『コインロッカー・ベイビーズ(下)』村上龍

コインロッカー・ベイビーズ(下) (講談社文庫)

コインロッカー・ベイビーズ(下) (講談社文庫)

コインロッカーを胎内としてこの世に生を受けたキクとハシ。巨大な鰐を飼う美少女アネモネ。謎を求めて舞台は南海の暗い海底に移る。破壊の意志を持つというダチュラの凶々しき響き。果してダチュラとは何か?そして、巨大な暗黒のエネルギーがもたらすものは?現代文学の記念碑的作品の鮮烈な終章。

9/9読了。76冊目。
村上龍は『希望の国エクソダス』と『限りなく透明に近いブルー』だけ既読。『希望の国エクソダス』は2000年の作品で経済を舞台にして中学生が自立していく話で、『限りなく透明に近いブルー』は1976年のデビュー作で主観を極限まで排した描写の純文学。

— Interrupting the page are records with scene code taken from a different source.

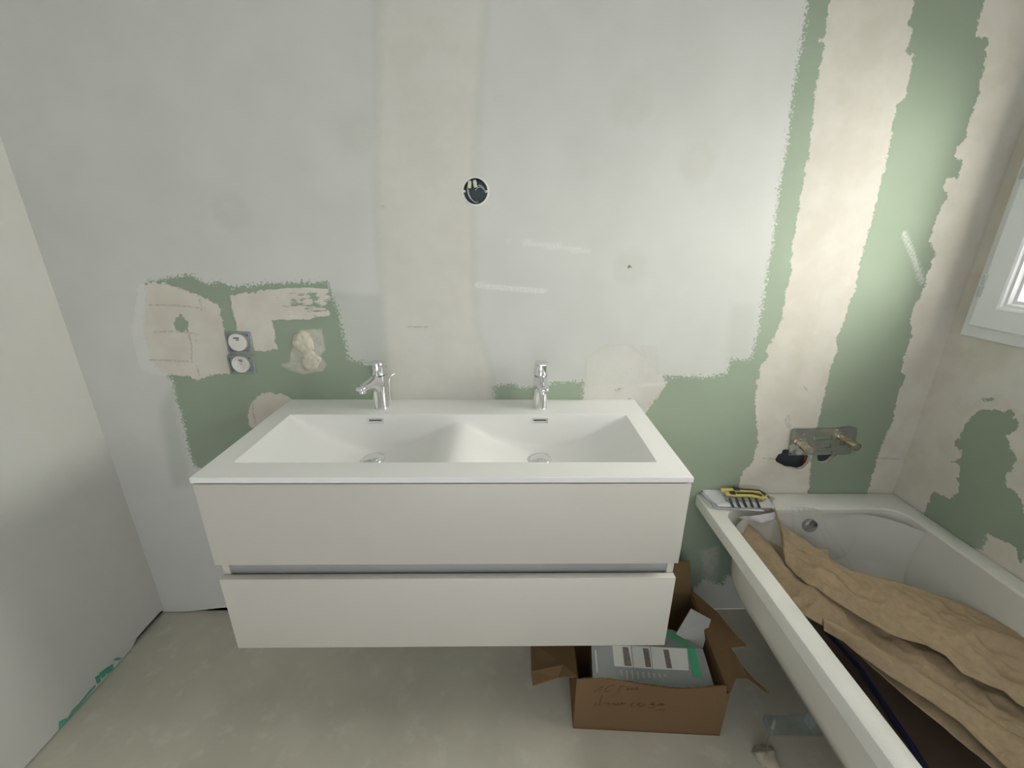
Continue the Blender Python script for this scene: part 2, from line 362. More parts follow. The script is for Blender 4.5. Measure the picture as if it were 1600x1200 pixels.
def attrs_back(U, V):
    pl = np.max([poly_sdf(U, V, p) for p in plaster_polys], 0)
    sd = poly_sdf(U, V, B(*z1((232, 345), (262, 295), (298, 330), (300, 375), (235, 370))))     # green scrape left bare in the filler
    pl = np.where(sd > -.012, np.minimum(pl, -sd-.002), pl)
    pr = np.max([poly_sdf(U, V, p) for p in primer_polys], 0)
    soft = sstep(poly_sdf(U, V, B((592, -90), (588, 0), (585, 300), (600, 560), (606, 700), (771, 700), (771, 580), (745, 500), (742, 300), (762, 0), (765, -90))), -.02, .03)
    soft = np.maximum(soft, .9*sstep(poly_sdf(U, V, B((915, 560), (945, 540), (985, 538), (1010, 560), (1040, 596), (1005, 640), (1000, 680), (912, 680))), -.004, .006))
    soft = np.maximum(soft, .8*sstep(poly_sdf(U, V, B((1000, 540), (1026, 541), (1027, 580), (1018, 585))), -.002, .003))
    for (x, y, r) in ((985, 160, .06), (360, 330, .05), (984, 418, .05), (1090, 255, .05), (560, 210, .05)):
        c = at(x, y, 1, 0); soft = np.maximum(soft, .55*sstep(r-np.hypot(U-c[0], V-c[2]), -.02, .03))
    soft = np.maximum(soft, .55*sstep(poly_sdf(U, V, B(*z1((815, 480), (860, 370), (970, 365), (985, 470), (960, 500), (995, 540), (975, 575), (870, 590), (810, 570), (765, 545), (810, 530)))), -.004, .004))
    soft = np.maximum(soft, .35*sstep(poly_sdf(U, V, B((1098, 860), (1120, 855), (1118, 905), (1102, 905))), -.02, .01))
    soft = np.maximum(soft, sstep(U-XR, -.06, -.03)*1.0)
    ca = at(1240, 690, 1, 0)
    st = sstep(poly_sdf(U, V, streak_poly), -.004, .006)*(.95-.50*sstep(poly_sdf(U, V, streak_hole), -.03, .02))
    thin = sstep(poly_sdf(U, V, B((505, 452), (600, 460), (612, 575), (540, 570), (520, 500))), -.01, .02)*.55
    thin = np.maximum(thin, .4*sstep(poly_sdf(U, V, B((1140, 470), (1190, 470), (1175, 570), (1130, 570))), -.01, .03))
    thin = np.maximum(thin, .6*sstep(poly_sdf(U, V, B((270, 600), (300, 760), (270, 760), (250, 640))), -.02, .02))
    sw = np.zeros_like(U)
    for p, wd, k in swipes: sw = np.maximum(sw, k*(1-sstep(line_dist(U, V, p), wd*.6, wd*1.15)))
    sw = np.maximum(sw, .25*sstep(poly_sdf(U, V, B((917, 600), (935, 560), (960, 548), (990, 560), (1002, 600), (1000, 640), (917, 640))), -.02, .04))
    mk = np.zeros_like(U)
    for p in marks: mk = np.maximum(mk, 1-sstep(line_dist(U, V, p), .0008, .0034))
    return dict(plaster=pl, primer=pr, soft=soft, streak=st, thin=thin, swipe=sw, mark=mk)
us = axis_lines(XL, XR, .010, [(-.42, .16, .004), (ra-.06, ra+.06, .003), (1.09, 1.15, .0025), (1.70, 2.06, .004)])
vs = axis_lines(0.0, HC, .010, [(.95, 1.36, .004), (rb-.06, rb+.06, .003), (.66, .82, .004)])
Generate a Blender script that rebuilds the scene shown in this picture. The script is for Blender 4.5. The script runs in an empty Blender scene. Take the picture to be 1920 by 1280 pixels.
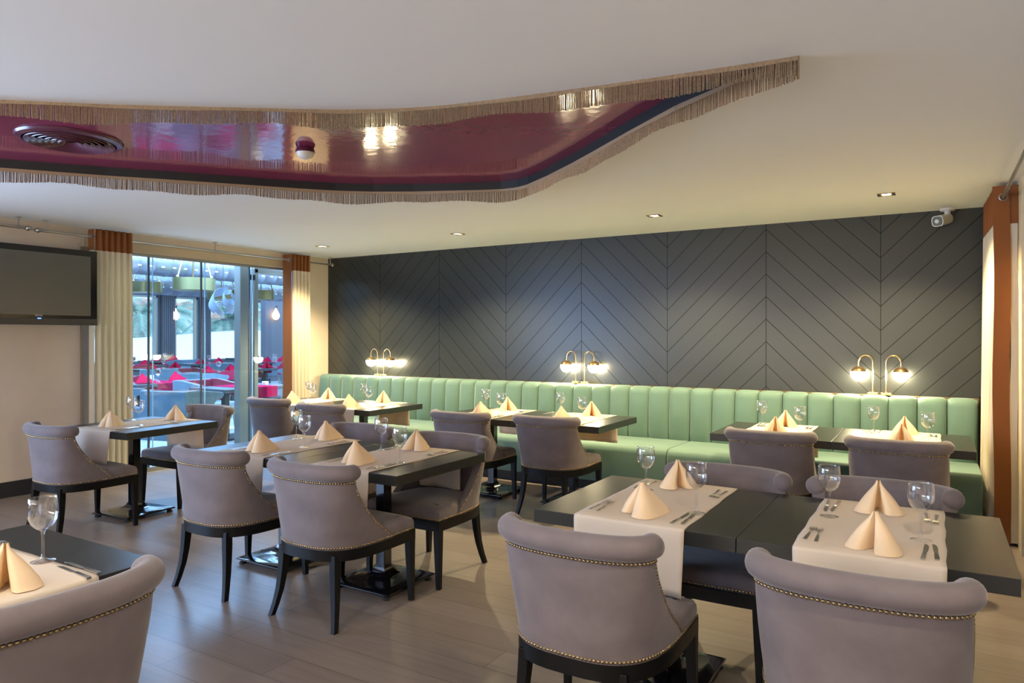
import bpy, bmesh, math, random
from mathutils import Vector, Matrix
random.seed(7)
S = bpy.context.scene
COL = S.collection
R = math.radians
PI = math.pi

# ------------------------------------------------------------------ camera
cam_d = bpy.data.cameras.new('camera')
cam_d.sensor_width = 36.0
cam_d.lens = 1317.0 / 1920.0 * 36.0
cam_d.shift_y = -10.0 / 1920.0
cam_d.clip_start = 0.05
cam_d.clip_end = 1000
cam = bpy.data.objects.new('camera', cam_d)
COL.objects.link(cam)
cam.location = (0, 0, 1.5)
cam.rotation_euler = (R(90), 0, math.atan2(795, 1317))
S.camera = cam

# ------------------------------------------------------------------ world, lights, exposure
S.view_settings.view_transform = 'Standard'
S.view_settings.look = 'None'
S.view_settings.gamma = 1.0
S.view_settings.exposure = 0.3
S.view_settings.use_curve_mapping = False
W = bpy.data.worlds.new('sky')
S.world = W
W.use_nodes = True
wn = W.node_tree
wn.nodes.clear()
wo = wn.nodes.new('ShaderNodeOutputWorld')
wb = wn.nodes.new('ShaderNodeBackground')
wt = wn.nodes.new('ShaderNodeTexCoord')
ws = wn.nodes.new('ShaderNodeSeparateXYZ')
wr = wn.nodes.new('ShaderNodeValToRGB')
wn.links.new(wt.outputs['Generated'], ws.inputs[0])
wn.links.new(ws.outputs['Z'], wr.inputs[0])
wr.color_ramp.elements[0].color = (0.72, 0.88, 0.97, 1)
wr.color_ramp.elements[1].color = (0.25, 0.50, 0.95, 1)
wr.color_ramp.elements[1].position = 0.7
wn.links.new(wr.outputs[0], wb.inputs['Color'])
wb.inputs['Strength'].default_value = 1.7
wn.links.new(wb.outputs[0], wo.inputs['Surface'])


def area(name, loc, rot, sx, sy, power, col):
    d = bpy.data.lights.new(name, 'AREA')
    d.shape = 'RECTANGLE'
    d.size, d.size_y = sx, sy
    d.energy = power
    d.color = col
    o = bpy.data.objects.new(name, d)
    COL.objects.link(o)
    o.location = loc
    o.rotation_euler = rot
    return o


sun_d = bpy.data.lights.new('sun', 'SUN')
sun_d.energy = 5.5
sun_d.angle = R(2)
sun_d.color = (1.0, 0.95, 0.88)
sun = bpy.data.objects.new('sun', sun_d)
COL.objects.link(sun)
sun.rotation_euler = (R(-12), R(38), 0)

DAY = (0.38, 0.63, 1.0)
# daylight standing in the window beside the camera
area('daylight_side_window', (-7.36, -0.9, 1.35), (0, R(-108), 0), 2.0, 4.2, 330, (0.42, 0.62, 1.0))
area('added_rear_fill', (-3.2, -4.9, 1.5), (R(155), 0, 0), 5.2, 2.0, 400, (1.0, 0.93, 0.86))  # added fill, no window in that wall; tilted up to brighten the ceiling
# daylight falling through the terrace's glazed roof
area('daylight_terrace_roof', (-10.2, 7.0, 3.12), (0, 0, 0), 4.2, 9.0, 1150, DAY)
area('daylight_terrace_far_roof', (-17.2, 13.0, 3.12), (0, 0, 0), 6.0, 12.0, 900, DAY)
WARM = (1.0, 0.80, 0.44)
SPOTS = [(-0.33, 6.16), (-2.20, 6.16), (-4.40, 6.16), (-6.43, 6.16)]
SPOTS_NEAR = [(0.05, 1.25), (-2.10, 0.35), (-4.25, -0.75), (-6.3, -1.5), (-1.0, -1.5)]


def spot(x, y, power, col=WARM, size=R(128), tilt=(0, 0)):
    d = bpy.data.lights.new('downlight_beam', 'SPOT')
    d.energy = power
    d.color = col
    d.spot_size = size
    d.spot_blend = 0.6
    d.shadow_soft_size = 0.035
    o = bpy.data.objects.new('downlight_beam', d)
    COL.objects.link(o)
    o.location = (x, y, 2.57)
    o.rotation_euler = (tilt[0], tilt[1], 0)
    return o


for x, y in SPOTS:
    spot(x, y, 290)
for x, y in SPOTS_NEAR:
    spot(x, y, 66, (1.0, 0.86, 0.66), R(150))


# ------------------------------------------------------------------ materials
def mat(name, col, rough=0.5, metal=0.0, spec=0.5, coat=0.0, sheen=0.0, emit=None, es=0.0, noise=0.0, nscale=8.0,
        bump=0.0, bscale=40.0, stretch=None):
    m = bpy.data.materials.new(name)
    m.use_nodes = True
    nt = m.node_tree
    b = nt.nodes['Principled BSDF']
    b.inputs['Base Color'].default_value = (*col, 1)
    b.inputs['Roughness'].default_value = rough
    b.inputs['Metallic'].default_value = metal
    b.inputs['Specular IOR Level'].default_value = spec
    b.inputs['Coat Weight'].default_value = coat
    b.inputs['Coat Roughness'].default_value = 0.05
    b.inputs['Sheen Weight'].default_value = sheen
    b.inputs['Sheen Roughness'].default_value = 0.4
    if emit:
        b.inputs['Emission Color'].default_value = (*emit, 1)
        b.inputs['Emission Strength'].default_value = es
    tc = nt.nodes.new('ShaderNodeTexCoord')
    mp = nt.nodes.new('ShaderNodeMapping')
    nt.links.new(tc.outputs['Object'], mp.inputs['Vector'])
    if stretch:
        mp.inputs['Scale'].default_value = stretch
    if noise:
        n = nt.nodes.new('ShaderNodeTexNoise')
        n.inputs['Scale'].default_value = nscale
        n.inputs['Detail'].default_value = 4
        nt.links.new(mp.outputs[0], n.inputs['Vector'])
        r = nt.nodes.new('ShaderNodeMapRange')
        r.inputs['From Min'].default_value = 0.3
        r.inputs['From Max'].default_value = 0.7
        r.inputs['To Min'].default_value = 1 - noise
        r.inputs['To Max'].default_value = 1 + noise
        nt.links.new(n.outputs['Fac'], r.inputs['Value'])
        v = nt.nodes.new('ShaderNodeVectorMath')
        v.operation = 'SCALE'
        v.inputs[0].default_value = col
        nt.links.new(r.outputs[0], v.inputs['Scale'])
        nt.links.new(v.outputs[0], b.inputs['Base Color'])
    if bump:
        n = nt.nodes.new('ShaderNodeTexNoise')
        n.inputs['Scale'].default_value = bscale
        n.inputs['Detail'].default_value = 3
        nt.links.new(mp.outputs[0], n.inputs['Vector'])
        bp = nt.nodes.new('ShaderNodeBump')
        bp.inputs['Strength'].default_value = bump
        bp.inputs['Distance'].default_value = 0.01
        nt.links.new(n.outputs['Fac'], bp.inputs['Height'])
        nt.links.new(bp.outputs[0], b.inputs['Normal'])
    return m


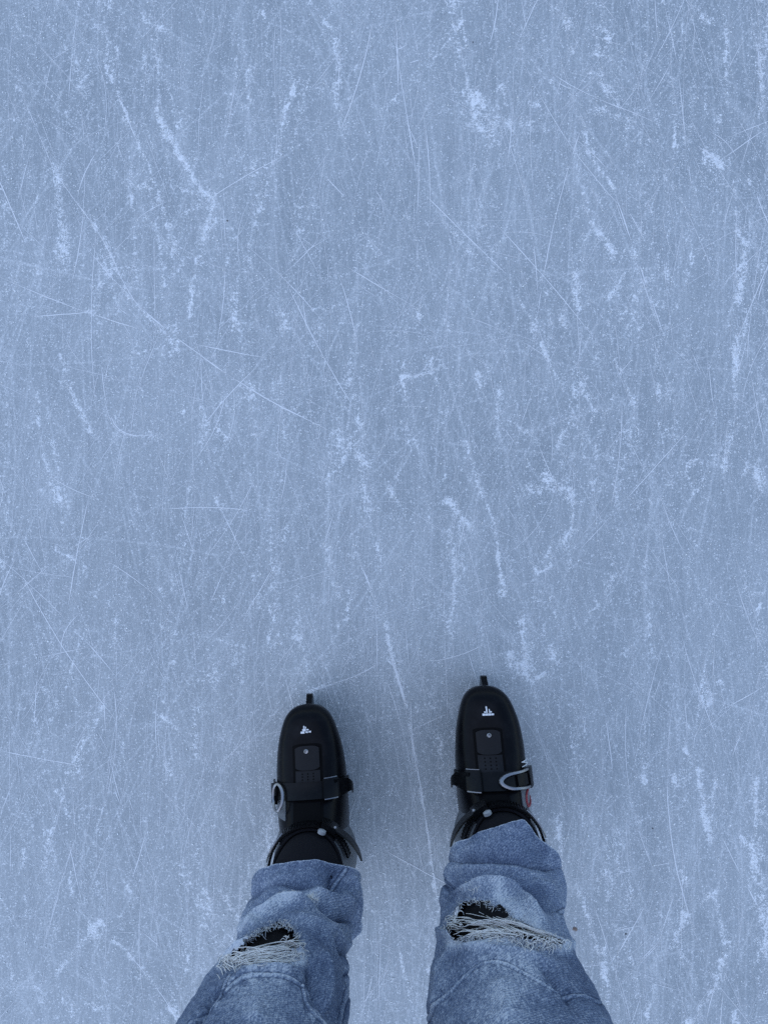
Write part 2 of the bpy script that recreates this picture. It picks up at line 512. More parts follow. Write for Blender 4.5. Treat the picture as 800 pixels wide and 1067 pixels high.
# single skate cuts: points, width in millimetres
CUTS = [
 ([(108,62),(128,110),(145,152)],1.3),([(20,90),(45,150),(60,185),(110,250),(135,310),(175,352)],1.2),([(75,240),(130,305),(180,350),(265,410),(350,452)],1.7),([(35,330),(100,325)],1.2),
 ([(250,45),(242,110),(228,195),(222,215)],1.0),([(305,235),(340,300)],.8),([(340,185),(360,206)],1.0),([(82,0),(75,60),(70,130)],.9),([(530,45),(600,95),(680,125),(740,160),(795,203)],1.5),
 ([(580,40),(590,90),(612,135)],1.2),([(640,200),(662,265),(692,352)],1.5),([(650,212),(700,302)],.9),([(440,200),(490,250),(530,288)],1.2),([(400,80),(425,130),(440,165)],.8),
 ([(437,135),(433,300)],.8),([(690,0),(705,60),(714,150),(722,210)],1.1),([(765,190),(768,260),(764,310)],1.4),([(405,396),(452,388)],1.6),([(565,360),(580,395),(602,445)],1.4),
 ([(115,370),(100,440)],.9),([(105,372),(110,420),(125,455),(172,452)],1.2),([(265,490),(240,580),(210,650)],1.0),([(225,520),(260,590),(276,632)],1.0),([(287,588),(250,650)],1.0),
 ([(370,570),(385,610),(402,652)],1.3),([(25,640),(40,692)],1.0),([(200,640),(205,700)],.9),([(120,715),(95,750),(75,790)],1.0),([(0,782),(45,791),(86,798)],1.7),
 ([(160,830),(150,880),(130,938)],1.4),([(80,870),(70,900),(45,992)],1.2),([(168,745),(190,765)],1.2),([(262,765),(225,800)],.8),([(257,780),(245,850)],.8),([(120,980),(150,1010),(185,1060)],1.2),
 ([(797,690),(775,752),(755,810)],1.1),([(742,852),(775,920),(800,962)],1.7),([(685,920),(640,1000)],1.5),([(745,930),(690,975),(635,1035)],1.8),([(600,920),(680,902),(720,895)],.9),
 ([(635,971),(690,960)],.9),([(645,865),(600,912)],1.1),([(610,742),(608,762)],1.3),([(400,650),(410,690),(425,740),(433,790),(443,850),(450,900),(458,955)],2.2),
 ([(400,700),(420,760),(430,810)],1.0),([(320,722),(370,706),(396,690)],1.4),([(380,655),(355,700)],1.0),([(650,450),(620,480)],.9),([(640,375),(660,425)],1.2),([(500,470),(520,520),(560,570)],.7),
 ([(710,345),(735,400)],.9),([(770,350),(758,430),(752,500)],1.0),([(600,470),(595,560)],.7),([(680,520),(670,600)],.7),([(475,560),(470,640)],1.0),([(500,680),(480,740)],.9),([(780,0),(800,120)],1.0),
 ([(555,75),(610,100)],1.4),([(35,40),(80,90),(110,130)],.7),([(410,42),(420,38)],1.3),([(413,52),(424,47)],1.3),([(426,66),(438,62)],1.3),([(428,87),(440,85)],1.3),([(402,106),(410,103)],1.3),
 ([(480,655),(500,720)],.9),([(690,700),(670,760)],.8),([(735,700),(720,790)],.8),([(20,800),(0,850)],.8),([(120,800),(100,870)],.8),([(590,860),(560,760)],.7),
]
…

その間にはだいぶ隔たりが感じられて、村上龍という作家像を掴むのを難しく感じていたのだけど、『コインロッカー・ベイビーズ』は1980年の作品でその両方の要素が感じられた。まず、『限りなく透明に近いブルー』のように、麻薬やセックスやグロテスクな描写がたくさん用いられて、純文学の要素が強い。『希望の国エクソダス』へ移行していく端緒として、子供たちの大人を拒絶した成長物語の要素もある。しかし『コインロッカー・ベイビーズ』を名作にしているのはそのどちらにもない部分で、コインロッカーやダチュラなどの暗くて暴力的なたくさんのモチーフだと思う。こういうのは中編である『コインロッカー・ベイビーズ』では表現の方に重きを置いていたため、そういった細かい象徴的なモチーフはあまり出てこなかった。こういうものが読者の想像力を喚起し、文学の可能性を生むのだと思う。

※2009/5/28に書き直しました。